Para o ministro, a proteção constitucional aos “direitos originários sobre as terras que tradicionalmente ocupam” não depende da existência de um marco.
Ainda segundo o relator, autorizar, à revelia da Constituição, a perda da posse das terras tradicionais por comunidade indígena significa o progressivo etnocídio de sua cultura, pela dispersão dos índios integrantes daquele grupo, além de lançar essas pessoas em situação de miserabilidade e aculturação.
Ele disse que a situação fundiária brasileira é complexa e que os produtores rurais de boa-fé enfrentam diversas dificuldades, mas que a segurança jurídica não pode significar o descumprimento das normas constitucionais, em especial as que asseguram direitos fundamentais.

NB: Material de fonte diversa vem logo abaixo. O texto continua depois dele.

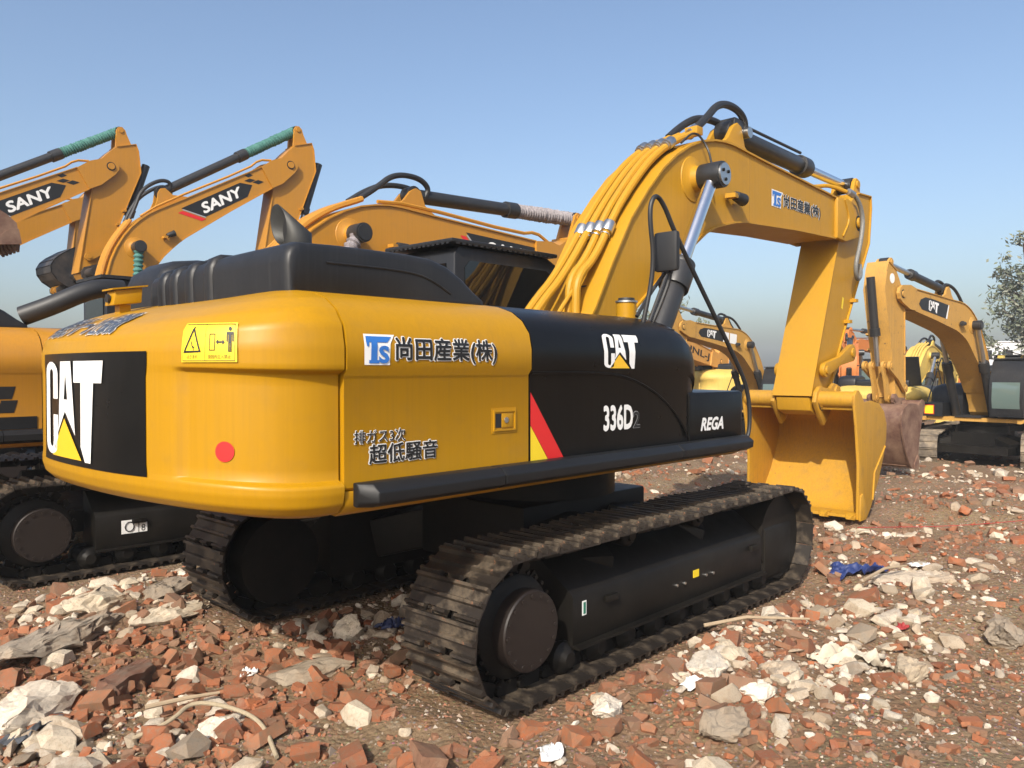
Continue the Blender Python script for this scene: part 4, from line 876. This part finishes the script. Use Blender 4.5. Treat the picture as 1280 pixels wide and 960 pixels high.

Já Kassio Nunes Marques reafirmou o marco temporal e votou pelo desprovimento do recurso.
Ele defendeu que a Constituição de 1988 reconheceu aos indígenas os direitos originários sobre as terras que tradicionalmente ocupam, mas essa proteção constitucional depende de um marco temporal.
Segundo o ministro, a posse tradicional não deve ser confundida com posse imemorial, sendo necessária a comprovação de que a área estava ocupada na data da promulgação da Constituição ou que os indígenas tenham sido expulsos em decorrência de conflito pela posse.
Também afirmou que o parâmetro tem sido utilizado em diversos casos, como na ação que tratou da demarcação da Terra Indígena Raposa Serra do Sol, e a revisão da jurisprudência ocasionaria insegurança jurídica e retorno à situação de conflito fundiário.
Em seguida ao voto de Nunes Marques, o ministro Alexandre de Moraes pediu vista. Ele deve ser o primeiro a votar nesta quarta. Qualquer ministro pode pedir vista no processo após ele ser reiniciado.